Today--Friday--the Sorrowful Mysteries
Tomorrow--Saturday--the Joyful Mysteries
You may notice that I didn't write a blog yesterday. I started my day at 6 am with Mass. I thought I was going to go to Fresno immediately afterward to train someone in a new procedure, but she wasn't due in until 2 pm so I postponed leaving until after lunch. Traffic was terrible! I think Highway 99 may finally get completed by the next millenium. I have been traveling that road pretty regularly for over 12 years and I have never seen it free of Cal-Trans workers in one stretch or another. And they can't just work off the shoulder. If it's a two lane part of the highway, they need one lane. If it's a 3 lane highway, they need 2 of them. And to top it all off, they only give about 1/8 mile warning that the lanes will be reduced, so it backs up traffic for a mile or two.
Anyway, I got to Fresno and completed my training session. My plan was to leave Fresno about 6 pm, stop to get a bite to eat, and be home by 9 or 9:30. That would have been a 15 hour day--pretty normal--tiring--but normal.
All was going according to plan. I came out of the restaurant about 7:30, got into the truck I was driving, and pulled on the headlight switch. My luck when I transfer trucks being what it is, the whole activator pin came out of the dash and I had no headlights! I had to call for our roadside assistance and I didn't get the truck fixed until 11:30! It wasn't too bad... I ran the engine for a while and listened to a couple of programs on EWTN on the radio, and said a couple of rosaries for some of my family members' special intentions while waiting for the mechanic.
I didn't get home until 1:30 this morning. I tried to write a blog, but I was just too tired. So my thinking was that I would post two today. Well, that didn't work either, because I had another long day today! So you're all going to have to suffer through a couple of thoughts that (I think) pertain to both today's and tomorrow's readings.
I was just looking at the picture of Christ, the Good Shepherd that I posted a couple of days ago. It reminds me of something I used to do when I was probably too old to be doing it, but shows the love my parents had for me and gave me great comfort knowing it.

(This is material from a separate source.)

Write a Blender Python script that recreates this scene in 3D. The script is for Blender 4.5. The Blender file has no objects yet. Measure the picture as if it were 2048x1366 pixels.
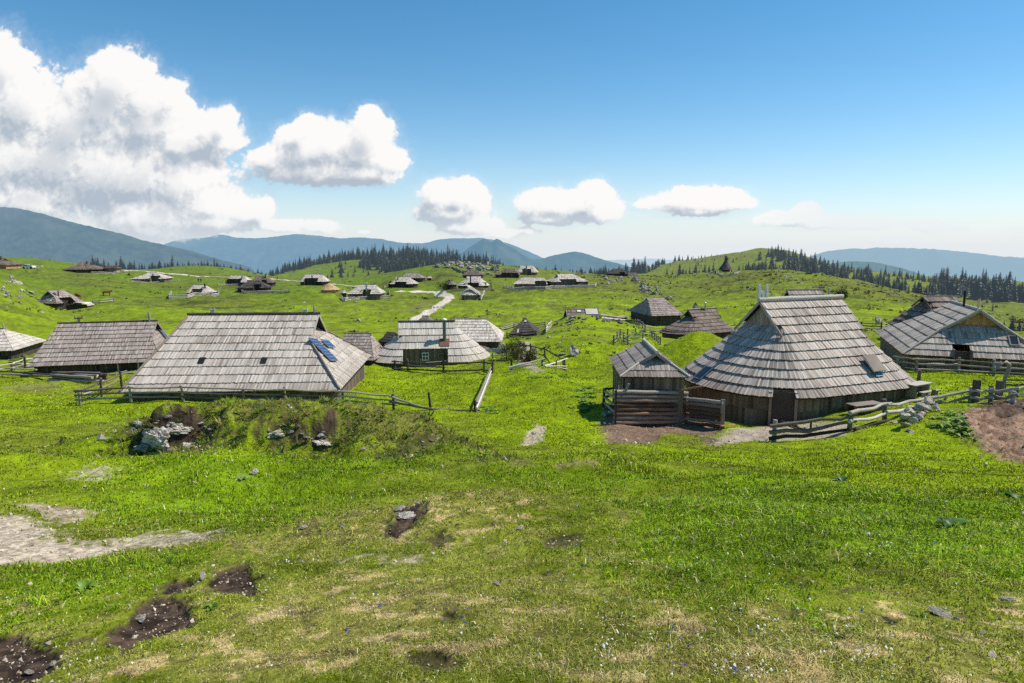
import bpy, math, random
import numpy as np

random.seed(7)
rng = np.random.default_rng(11)
scn = bpy.context.scene
COL = scn.collection
rad = math.radians

# ------------------------------------------------------------------ camera model
FPX, CX, CY, H0 = 1365.33, 1024.0, 683.0, 490.0      # 24 mm lens, eye level at row 490 of a 2048 x 1366 frame
PITCH = math.atan((CY - H0) / FPX)
cP, sP = math.cos(PITCH), math.sin(PITCH)


def ray(px, py):
    """direction through a photo pixel, scaled so that its y component is 1"""
    dx = (np.asarray(px, float) - CX) / FPX
    d = (CY - np.asarray(py, float)) / FPX
    fy = cP + d * sP
    return np.stack([dx / fy, np.ones_like(fy), (-sP + d * cP) / fy], -1)


def P(px, py, Y):
    return ray(px, py) * Y


def project(p):
    p = np.asarray(p, float)
    fw = p[..., 1] * cP - p[..., 2] * sP
    up = p[..., 1] * sP + p[..., 2] * cP
    return CX + FPX * p[..., 0] / fw, CY - FPX * up / fw


# ------------------------------------------------------------------ noise
_perm = np.random.default_rng(3).permutation(512).astype(np.int64)
_perm = np.concatenate([_perm, _perm, _perm, _perm])
_g3 = np.random.default_rng(5).normal(size=(512, 3))
_g3 /= np.linalg.norm(_g3, axis=1)[:, None]


def perlin(x, y, z=None, seed=0):
    x = np.asarray(x, float) + seed * 17.31
    y = np.asarray(y, float) - seed * 9.77
    xi = np.floor(x).astype(np.int64); yi = np.floor(y).astype(np.int64)
    xf = x - xi; yf = y - yi
    u = xf * xf * xf * (xf * (xf * 6 - 15) + 10); v = yf * yf * yf * (yf * (yf * 6 - 15) + 10)
    if z is None:
        def g(ix, iy, dx, dy):
            h = _perm[(_perm[ix & 511] + iy) & 511]
            gr = _g3[h]
            return gr[..., 0] * dx + gr[..., 1] * dy
        a = g(xi, yi, xf, yf); b = g(xi + 1, yi, xf - 1, yf)
        c = g(xi, yi + 1, xf, yf - 1); d = g(xi + 1, yi + 1, xf - 1, yf - 1)
        return ((a + u * (b - a)) * (1 - v) + (c + u * (d - c)) * v) * 1.5
    z = np.asarray(z, float) + seed * 5.1
    zi = np.floor(z).astype(np.int64); zf = z - zi
    w = zf * zf * zf * (zf * (zf * 6 - 15) + 10)

    def g3(ix, iy, iz, dx, dy, dz):
        h = _perm[(_perm[(_perm[ix & 511] + iy) & 511] + iz) & 511]
        gr = _g3[h]
        return gr[..., 0] * dx + gr[..., 1] * dy + gr[..., 2] * dz
    r = 0
    for ox, wx in ((0, 1 - u), (1, u)):
        for oy, wy in ((0, 1 - v), (1, v)):
            for oz, wz in ((0, 1 - w), (1, w)):
                r = r + wx * wy * wz * g3(xi + ox, yi + oy, zi + oz, xf - ox, yf - oy, zf - oz)
    return r * 1.5


def fbm(x, y, oct=4, seed=0, gain=.5):
    r = 0; a = 1
    for k in range(oct):
        r = r + a * perlin(x * 2 ** k, y * 2 ** k, seed=seed + k * 3); a *= gain
    return r


def sstep(a, b, x):
    t = np.clip((x - a) / (b - a), 0, 1)
    return t * t * (3 - 2 * t)


# ------------------------------------------------------------------ materials
def new_mat(name):
    m = bpy.data.materials.new(name); m.use_nodes = True
    nt = m.node_tree
    b = nt.nodes['Principled BSDF']
    b.inputs['Roughness'].default_value = .85
    b.inputs['Specular IOR Level'].default_value = .2
    return m, nt, b


def N(nt, t, **kw):
    n = nt.nodes.new(t)
    for k, v in kw.items():
        if k in n.inputs:
            n.inputs[k].default_value = v
        else:
            setattr(n, k, v)
    return n


def math_n(nt, op, a=None, b=None, clamp=False):
    n = nt.nodes.new('ShaderNodeMath'); n.operation = op; n.use_clamp = clamp
    for i, v in enumerate((a, b)):
        if v is None:
            continue
        if isinstance(v, (int, float)):
            n.inputs[i].default_value = v
        else:
            nt.links.new(v, n.inputs[i])
    return n.outputs[0]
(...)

One night when I was probably about 4 years old, I fell asleep on the couch while watching TV. (Yes, we did have a TV back then, even though it was small and only black and white.) When the program we were watching was over, my dad came over and scooped me up in his arms and carried me to my bed and tucked me in. It was a very "safe" and loving feeling that I remember to this day. I've never told anyone this but for a long time (probably a couple of years) after that, I "pretended" to be asleep many times simply so Dad would pick me up and tuck me in. (Now that I'm much older and "wiser" [lol] I know that my parents knew I was pretending).
Now that I've written it, I can hear the "Awwwww, isn't that cute?" But I don't care. The feeling of safety and love when my dad picked me up and tucked me in is the same feeling I get at Mass. I think that's why I love going. The Liturgy of the Word encourages me with love, and the Eucharist provides the feeling that I'm safe, with Christ abiding in me.
Have you ever read Holy Scripture and didn't have a clue about what was being said? Sometimes it isn't that the core message is so difficult to understand, or the lesson so far removed from our experience or understanding of human nature, but that our current state of mind and preoccupations render us incapable at the moment to assimilate a meaningful message.
Today's Gospel presents just such a challenge to me. I'm too tired, too consumed by other things to even have the desire, much less the energy and intellect to process a cogent thought.
It is in times like this that we come to realize how little we can depend on our own attributes and how completely dependent we are on God's mercy and grace to illumine and direct us. These are the moments when God can really be God - when we let go and say, 'Lord, I can do no more.' In truth we haven't done anything that God's grace hasn't allowed us the choice and the gifts to accomplish.
Like Jesus on the Cross we must surrender, not just in moments of obvious weakness, but always, even when we seem strong and in control. 'Father - it is finished - into Your hands I commend my Spirit'.
That doesn't mean we give up and stop trying. Quite the contrary, it means that we seek always and in every way, the opportunity and the grace to accomplish all that God wills for us.
Let us, for now, leave behind all need to know and understand, and instead just love - just love.